7/9/12

She Played Tambourine with a Silver Jingle


...played as I crossed over the Missouri border. At least, I felt sure I had entered Missouri. The American Family Radio station that carried me through Northeastern Oklahoma had long since faded and the highways had letters for names instead of numbers. As a Texan, I'm deeply suspicious of borders not clearly marked with a body of water. 

Getting out of Oklahoma turned out to be an awkward situation. Despite the recent advances in modern technology, the turnpike toll booths had woefully obsolete equipment. You can buy Google Glasses but you can't pay at a toll booth with a check card. The old man working that booth said he'd take care of it. Said do something nice for someone today. So when we arrived in Champaign, I carried all the heavy boxes and gave Ainers the light ones. I thought that was pretty nice of me.

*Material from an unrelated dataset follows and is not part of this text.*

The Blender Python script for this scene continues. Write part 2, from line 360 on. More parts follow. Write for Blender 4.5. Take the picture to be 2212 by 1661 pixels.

Eastern Missouri doesn't have much going on besides the most beautiful wooded rolling hills I've ever seen. Like Loop 360 without all the mansions. And bigger hills. And lasting for hours instead of 15 minutes. After you cross over the Mississippi River into Illinois, the terrain flattens almost immediately. And stays flat for the rest of the drive. At least Illinois has some proper borders.

Mark Twain said:
"The river below St. Louis has been described time and again, and it is the least interesting part. One can sit on the pilot-house for a few hours and watch the low shores, the ungainly trees and the democratic buzzards, and then one might as well go to bed."

That's the part of the Mississippi we crossed. I didn't get to see much of Ol' Man River, though, occupied by maintaining a visual on the speeding Yaris weaving through traffic.

After passing several thousand acres of standing corn, we arrived home in Champaign, Illinois. Then we unloaded the truck for two hours in triple digit heat.